> GIVEN PROBLEM
Copy each line of the records that contains the word "scene".

##### INPUT DATA

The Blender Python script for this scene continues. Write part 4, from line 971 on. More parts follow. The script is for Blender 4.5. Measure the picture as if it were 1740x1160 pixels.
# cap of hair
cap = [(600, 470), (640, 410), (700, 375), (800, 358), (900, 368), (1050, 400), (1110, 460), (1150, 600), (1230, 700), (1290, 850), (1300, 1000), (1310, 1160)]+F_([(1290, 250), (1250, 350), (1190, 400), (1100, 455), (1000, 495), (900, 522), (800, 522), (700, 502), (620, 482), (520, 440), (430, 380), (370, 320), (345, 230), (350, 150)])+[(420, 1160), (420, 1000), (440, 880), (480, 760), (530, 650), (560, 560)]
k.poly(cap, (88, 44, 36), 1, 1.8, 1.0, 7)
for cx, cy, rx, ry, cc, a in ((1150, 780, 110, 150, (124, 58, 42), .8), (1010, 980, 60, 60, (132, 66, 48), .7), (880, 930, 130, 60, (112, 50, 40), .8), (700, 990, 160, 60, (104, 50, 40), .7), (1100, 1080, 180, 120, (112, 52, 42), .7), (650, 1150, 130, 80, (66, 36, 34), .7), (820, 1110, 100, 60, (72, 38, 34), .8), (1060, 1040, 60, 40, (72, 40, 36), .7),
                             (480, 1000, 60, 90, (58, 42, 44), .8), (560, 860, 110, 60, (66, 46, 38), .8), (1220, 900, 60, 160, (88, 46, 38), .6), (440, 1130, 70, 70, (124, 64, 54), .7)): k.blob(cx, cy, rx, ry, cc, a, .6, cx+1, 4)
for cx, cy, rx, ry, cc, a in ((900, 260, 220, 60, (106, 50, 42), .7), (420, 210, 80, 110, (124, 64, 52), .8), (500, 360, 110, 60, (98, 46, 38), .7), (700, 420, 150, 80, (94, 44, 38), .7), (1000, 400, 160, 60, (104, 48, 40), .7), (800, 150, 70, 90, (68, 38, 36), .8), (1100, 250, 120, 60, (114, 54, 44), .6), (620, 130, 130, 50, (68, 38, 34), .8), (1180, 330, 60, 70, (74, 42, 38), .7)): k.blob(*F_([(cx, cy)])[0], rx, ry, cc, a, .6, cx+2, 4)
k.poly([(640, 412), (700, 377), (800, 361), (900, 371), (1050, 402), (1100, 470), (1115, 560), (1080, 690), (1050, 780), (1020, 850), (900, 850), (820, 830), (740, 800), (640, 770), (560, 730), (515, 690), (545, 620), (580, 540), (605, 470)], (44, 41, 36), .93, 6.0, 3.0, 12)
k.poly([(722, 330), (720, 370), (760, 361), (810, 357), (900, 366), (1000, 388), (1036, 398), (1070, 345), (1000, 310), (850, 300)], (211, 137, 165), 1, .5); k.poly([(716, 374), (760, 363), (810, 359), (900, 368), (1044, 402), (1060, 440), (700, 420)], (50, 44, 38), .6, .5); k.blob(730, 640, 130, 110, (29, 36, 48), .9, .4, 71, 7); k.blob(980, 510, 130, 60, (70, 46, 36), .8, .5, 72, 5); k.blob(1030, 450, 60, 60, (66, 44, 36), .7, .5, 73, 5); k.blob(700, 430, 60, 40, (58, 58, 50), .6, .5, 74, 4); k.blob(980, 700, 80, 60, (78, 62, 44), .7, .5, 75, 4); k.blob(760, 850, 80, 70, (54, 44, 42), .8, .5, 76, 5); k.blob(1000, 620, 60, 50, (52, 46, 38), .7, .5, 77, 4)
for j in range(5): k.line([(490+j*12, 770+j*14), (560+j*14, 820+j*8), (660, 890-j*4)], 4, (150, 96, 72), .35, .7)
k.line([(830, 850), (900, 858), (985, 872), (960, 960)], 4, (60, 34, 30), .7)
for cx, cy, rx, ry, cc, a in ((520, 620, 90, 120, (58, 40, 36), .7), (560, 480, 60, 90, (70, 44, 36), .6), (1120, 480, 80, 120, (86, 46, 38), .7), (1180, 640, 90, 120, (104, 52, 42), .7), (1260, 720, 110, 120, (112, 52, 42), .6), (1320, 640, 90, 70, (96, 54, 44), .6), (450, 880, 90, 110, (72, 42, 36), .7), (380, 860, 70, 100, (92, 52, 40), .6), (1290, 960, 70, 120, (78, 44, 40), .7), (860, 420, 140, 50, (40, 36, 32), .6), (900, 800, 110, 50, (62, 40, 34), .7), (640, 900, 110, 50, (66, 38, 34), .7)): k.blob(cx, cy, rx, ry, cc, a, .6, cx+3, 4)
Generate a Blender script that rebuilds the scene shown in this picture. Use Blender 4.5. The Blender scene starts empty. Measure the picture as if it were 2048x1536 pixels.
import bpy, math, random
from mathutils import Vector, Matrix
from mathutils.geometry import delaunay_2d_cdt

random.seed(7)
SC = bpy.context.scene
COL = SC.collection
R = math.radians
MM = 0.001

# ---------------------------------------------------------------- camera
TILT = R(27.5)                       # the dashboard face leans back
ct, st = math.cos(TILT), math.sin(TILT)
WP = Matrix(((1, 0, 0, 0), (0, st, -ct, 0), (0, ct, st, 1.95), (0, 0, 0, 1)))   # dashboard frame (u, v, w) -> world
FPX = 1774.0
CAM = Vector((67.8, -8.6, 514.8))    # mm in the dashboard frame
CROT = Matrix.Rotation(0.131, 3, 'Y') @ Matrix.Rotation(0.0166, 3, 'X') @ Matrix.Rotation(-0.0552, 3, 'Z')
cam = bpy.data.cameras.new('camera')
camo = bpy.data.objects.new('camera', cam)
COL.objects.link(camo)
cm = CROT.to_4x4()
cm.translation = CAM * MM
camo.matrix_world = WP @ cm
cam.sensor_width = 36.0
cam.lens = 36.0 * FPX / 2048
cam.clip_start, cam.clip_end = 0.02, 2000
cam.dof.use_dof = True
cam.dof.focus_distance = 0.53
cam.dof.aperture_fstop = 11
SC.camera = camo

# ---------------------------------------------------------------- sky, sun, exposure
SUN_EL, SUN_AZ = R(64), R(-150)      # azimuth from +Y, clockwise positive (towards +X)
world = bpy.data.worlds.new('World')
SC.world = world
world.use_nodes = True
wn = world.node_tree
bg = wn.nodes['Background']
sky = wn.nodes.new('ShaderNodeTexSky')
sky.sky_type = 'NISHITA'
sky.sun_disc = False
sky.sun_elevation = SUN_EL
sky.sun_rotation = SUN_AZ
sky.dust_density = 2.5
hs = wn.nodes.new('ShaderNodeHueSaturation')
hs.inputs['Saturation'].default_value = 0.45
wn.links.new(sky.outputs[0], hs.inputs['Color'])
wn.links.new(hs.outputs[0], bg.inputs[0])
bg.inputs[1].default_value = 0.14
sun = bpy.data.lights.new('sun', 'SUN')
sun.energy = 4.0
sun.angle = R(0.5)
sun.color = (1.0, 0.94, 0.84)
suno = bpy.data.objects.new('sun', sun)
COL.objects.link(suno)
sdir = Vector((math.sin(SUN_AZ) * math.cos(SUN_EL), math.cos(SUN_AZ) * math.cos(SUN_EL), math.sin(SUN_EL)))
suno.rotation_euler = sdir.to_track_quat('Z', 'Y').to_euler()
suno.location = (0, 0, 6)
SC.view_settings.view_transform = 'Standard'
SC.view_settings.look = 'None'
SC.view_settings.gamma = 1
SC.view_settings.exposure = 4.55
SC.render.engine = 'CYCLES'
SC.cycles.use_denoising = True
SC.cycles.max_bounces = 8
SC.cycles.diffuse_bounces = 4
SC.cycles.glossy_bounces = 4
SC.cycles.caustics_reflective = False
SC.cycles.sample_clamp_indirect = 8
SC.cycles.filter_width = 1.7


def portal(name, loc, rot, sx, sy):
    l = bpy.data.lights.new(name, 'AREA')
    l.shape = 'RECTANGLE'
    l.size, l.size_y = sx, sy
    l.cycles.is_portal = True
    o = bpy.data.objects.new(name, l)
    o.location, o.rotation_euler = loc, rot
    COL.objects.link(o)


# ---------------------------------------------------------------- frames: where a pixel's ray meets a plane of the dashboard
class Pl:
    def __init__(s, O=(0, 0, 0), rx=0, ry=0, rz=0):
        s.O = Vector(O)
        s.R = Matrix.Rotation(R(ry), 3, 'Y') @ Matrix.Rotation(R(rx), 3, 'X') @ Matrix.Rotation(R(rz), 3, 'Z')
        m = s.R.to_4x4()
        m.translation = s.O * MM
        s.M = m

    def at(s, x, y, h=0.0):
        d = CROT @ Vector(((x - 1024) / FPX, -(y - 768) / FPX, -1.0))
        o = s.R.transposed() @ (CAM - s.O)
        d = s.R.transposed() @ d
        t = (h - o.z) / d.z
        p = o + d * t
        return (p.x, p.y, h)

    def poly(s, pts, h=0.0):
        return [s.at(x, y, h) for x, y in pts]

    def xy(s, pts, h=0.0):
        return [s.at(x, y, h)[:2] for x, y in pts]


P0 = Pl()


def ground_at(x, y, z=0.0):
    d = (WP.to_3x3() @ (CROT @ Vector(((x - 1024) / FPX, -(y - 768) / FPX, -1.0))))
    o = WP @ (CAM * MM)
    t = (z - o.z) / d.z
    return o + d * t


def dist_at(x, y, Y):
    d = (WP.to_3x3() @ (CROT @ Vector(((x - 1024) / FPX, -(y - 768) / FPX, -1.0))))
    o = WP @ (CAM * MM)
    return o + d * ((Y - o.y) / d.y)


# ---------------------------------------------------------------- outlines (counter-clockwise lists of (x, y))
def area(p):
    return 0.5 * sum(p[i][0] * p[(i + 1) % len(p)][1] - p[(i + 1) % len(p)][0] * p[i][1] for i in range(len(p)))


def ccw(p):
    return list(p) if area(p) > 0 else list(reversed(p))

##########

> ANSWER TO THE EXERCISE
The Blender Python script for this scene continues. Write part 4, from line 971 on. More parts follow. The script is for Blender 4.5. Measure the picture as if it were 1740x1160 pixels.
Generate a Blender script that rebuilds the scene shown in this picture. Use Blender 4.5. The Blender scene starts empty. Measure the picture as if it were 2048x1536 pixels.
SC = bpy.context.scene